Essays in this collection explore well-known events such as Tagore’s visit to China, and other perhaps less widely understood episodes that readers will find fascinating, such as Zhang Ke’s revisiting of late Qing travel writings on India. Among those writers was Kang Youwei, the Confucian reformist who travelled to India and whose writings capture the tension in the views of many Chinese, who saw India as a once glorious civilisation with an admirable past (and, of course, the birthplace of Buddhism) but also as a civilisation that was in “decay”, and for them, held out cautionary tales for China as it was dealing with its own turmoil. In a talk in Calcutta’s Chinatown, Kang would tell his hosts, “Indians are surely going to destroy their own country” while the Chinese, he said, “had the aspiration to be independent”. An essay by Madhavi Thampi looks at how Hong Kong and other cities of China became unlikely sites of Indian political activism in the first half of the 20th century in Republican China. Another by Yin Cao delves deep into how Hong Kong’s Queen’s Road got its famous Gurdwara in 1901 amid the spread of the Singh Sabha movement across Asia. The collective effect is to push the reader to get past reductive and easy framings of how two societies interacted.

Push and pull

In Tea War, Andrew Liu provides a deeply researched and granular account of one of those interactions – the tea industries in India and China, and the push and pull between them, mediated by the British, that would have lasting impacts on both neighbours. Liu’s book tells the story of global tea trade through this new dynamic between the tea industries of India and China, starting with the Opium War and the huge jump in Chinese tea exports.

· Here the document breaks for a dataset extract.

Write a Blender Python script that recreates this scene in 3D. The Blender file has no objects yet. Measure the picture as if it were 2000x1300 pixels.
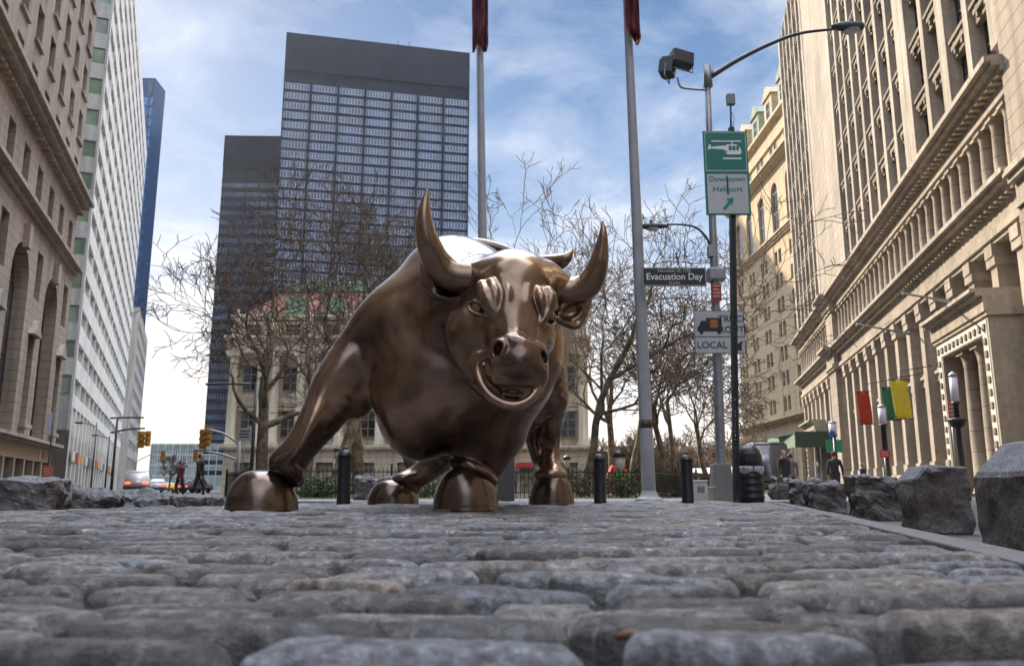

Reviews of ‘Beyond Pan-Asianism: Connecting China and India, 1840s-1960s’, and ‘Tea-War: A History of Capitalism in China and India’: India’s forgotten China links

In a matter of decades, the colonial tea industry in India would supplant it and emerge dominant, even as nationalists in India rose up against the indentured labour that underpinned the industry. Similarly in China, Republican reformers in the early 20th century would look to push against what they saw as entrenched feudal systems.

Liu challenges conventional wisdoms about the early years of capitalism in India and China and what it really meant to be capitalist, when you had exploitative systems and unfree labour driving a prosperous trade.

His work provides a valuable lens, using the tea dynamic to study a rare “moment of concrete conjuncture” between two societies usually only compared in broad strokes but “rarely studied in terms of their material historical connections”.

Unfortunately, the book’s prohibitive pricing and the dense writing — alas, par for the course for most academic works — will likely deprive it of the reach it deserves.

Both works share one broader goal, which, as Sen and Tsui put it, is to make a case for why the “pan-Asian” lens to understand historical India-China engagement is inadequate in capturing the diversity and complexity of interactions in this period. They both seek to push the reader to rethink how we understand a spectrum of engagement that was far more diverse, even rife with its own inherent contradictions, than often understood, and in this endeavour, they both certainly succeed.

Beyond Pan-Asianism: Connecting China and India, 1840s-1960s; Edited by Tansen Sen, Brian Tsui, Oxford University Press, ₹1,495.

Tea-War: A History of Capitalism in China and India; Andrew B. Liu, Yale University Press, $50.